Dibujo del mismo que escribe, o sea, yo |
Según dijo Ortega y Gasset en su libro “La deshumanización
del Arte”, “en todas las épocas ha habido
dos clases de arte, uno para las minorías y otro para la mayoría, para la masa,
este último se caracteriza por haber sido, antes y ser, ahora, realista.
Con los que no les
interesa el realismo, más aún, les repugna, cabe hacer dos cosas: o fusilarlos
o esforzarse en comprenderlos”.
Y esto es así desde que el arte es arte, desde que el hombre
es definido, o puede serlo desde la cultura que lo impregna y define. Esta
bipolaridad del arte se perpetúa hasta la actualidad y es la que da sentido, en
cierto modo, al progreso del hombre; pero del hombre en su faceta humanística,
en su vertiente propiamente humana.
Todo entorno del hombre es cambiante y al tiempo él mismo
cambia, pese a sí mismo, incluso. Esta lenta, pero continua mutación del ser
humano se ve frenada, principalmente por el propio hombre, por su propia
naturaleza y condición, ya que este ser, si por algo se caracteriza sin temor a
equívoco es por ser un animal de costumbres. Es más, este adjetivo o condición
costumbrista del hombre, forma parte de su definición misma, por lo que todo
cambio, por mínimo que parezca, es frenado por el propio hombre, por la rutina,
por la comodidad, por la conciencia de ser como es; es decir, el hombre es
reticente a todo cambio que afecte a su equilibrio y estabilidad.
El orden, la justicia, la dignidad, son espejos en los que
encontramos nuestra serenidad, por el contrario, el desorden, la injusticia, el
abuso de poder, nos inclina hacia la indignación, la rabia, la inestabilidad,
alterando los factores emocionales. Pero esto solo sucede en una pequeña
minoría, mejor dicho, estos sentimientos solo son expresados por estos, ya que
la gran mayoría, aunque también indignados, buscan recuperar su equilibrio en
la resignación y en la aprehensión forzada de la realidad que desean inmutable.
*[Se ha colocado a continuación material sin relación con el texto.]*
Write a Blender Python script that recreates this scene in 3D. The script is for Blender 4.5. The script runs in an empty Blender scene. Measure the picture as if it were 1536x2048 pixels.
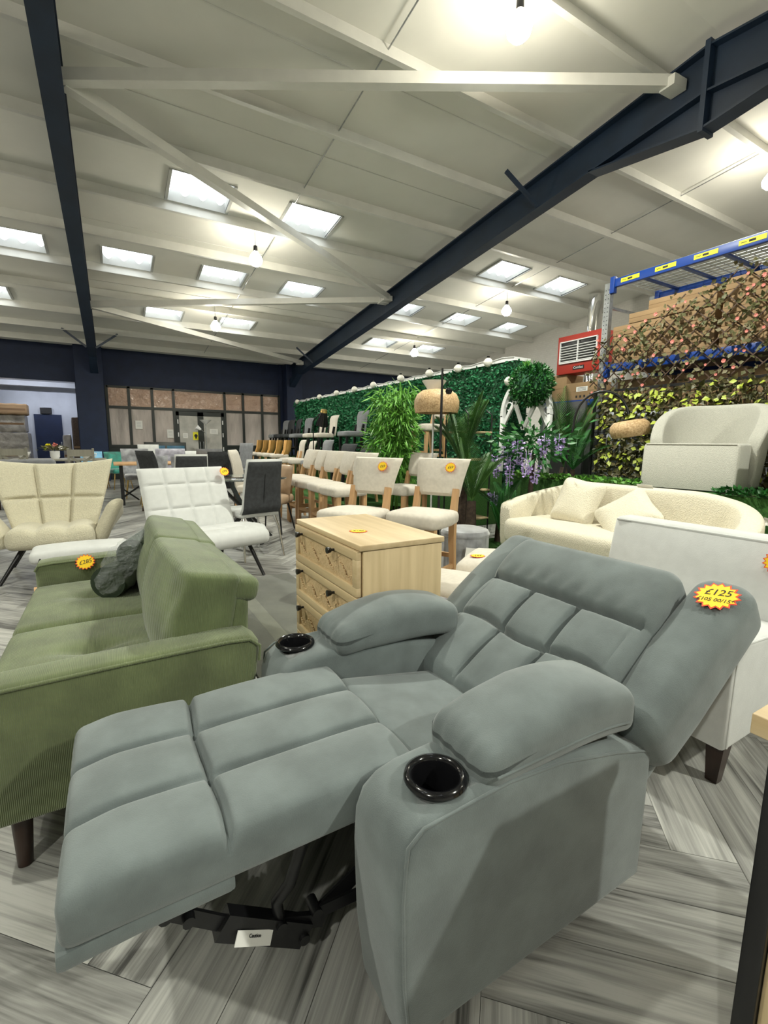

Esta gran mayoría disfruta con el arte realista, con el que
no requiere más que la recreación, sin esfuerzo, sin interpretación, sin
discusión, sin frustraciones, mera contemplación y visualización de lo que le
entra por los sentidos. Esto es cómodo, es fácil. Lo realmente difícil es lo
emprendido por esa minoría, incomprendida y apartada por la mayoría, en pro de
adorar lo abstracto, lo nuevo, lo incomprensible y subreal, lo sinsentido
aparente, lo nuevo, el cambio, la reforma, lo revolucionario, lo distinto, lo
único, lo perecedero, lo interior, lo que revuelve las tripas y acelera el
riego sanguíneo, lo incómodo. Experimentar, gozar con lo nuevo, buscar ese
punto de locura inconsciente que nos separe de la realidad que se empeñan en
mostrarnos en pro de la continuidad de lo que unos pocos desean hacer
imperecedero y válido. De lo meramente real.
El arte debe traspasar lo real para mostrar la parte de
atrás, lo que no se ve, ni se toca, ni se puede percibir por sentido alguno, lo
que se ve tras lo que el lienzo o la escultura oculta. El arte debe ser ante
todo ruptura, antiacademicista, atemporal y perecedero, debe ser una sensación
que implique al que la crea y al que se recrea en ella.
Esta minoría que contempla este arte no tiene miedo al
cambio, a no ser uno más y es gracias a ella a la que tenemos que agradecer que
el hombre cambie, en uno u otro sentido; pero que cambie, que evolucione, que
deje de ser un Kurós griego herático y se transforme en un ser con sangre en su
interior, capaz de gritar, sin miedo, de rebelarse contra el mentidero
político, contra la injusticia social, contra lo que imponga el equilibrio de
intereses creados para perpetuar los regímenes opresores, contra la política
economicista y no humanista.
Denuncia, lucha, sacrificio, sangre, dolor, rabia, puños,
para recuperar la justicia, esa justicia disuelta hoy día entre un lecho
fangoso de conveniencias político económicas de las clases dominantes. Es esta,
la justicia, la que los realistas representan con un pañuelo tapándole los ojos,
como un reo a las puertas de su fusilamiento, quizás porque no quiere ver lo
que el pelotón humano está dispuesto a hacer con ella.
Hoy un cuadro negro mate, sin brillo alguno, sería una
representación artística de la justicia social; pero muchos preferirán, sin
duda la figura de proporciones perfectas con los ojos tapados por un trapo,
quizás así lo vean como algo más alcanzable. Sea.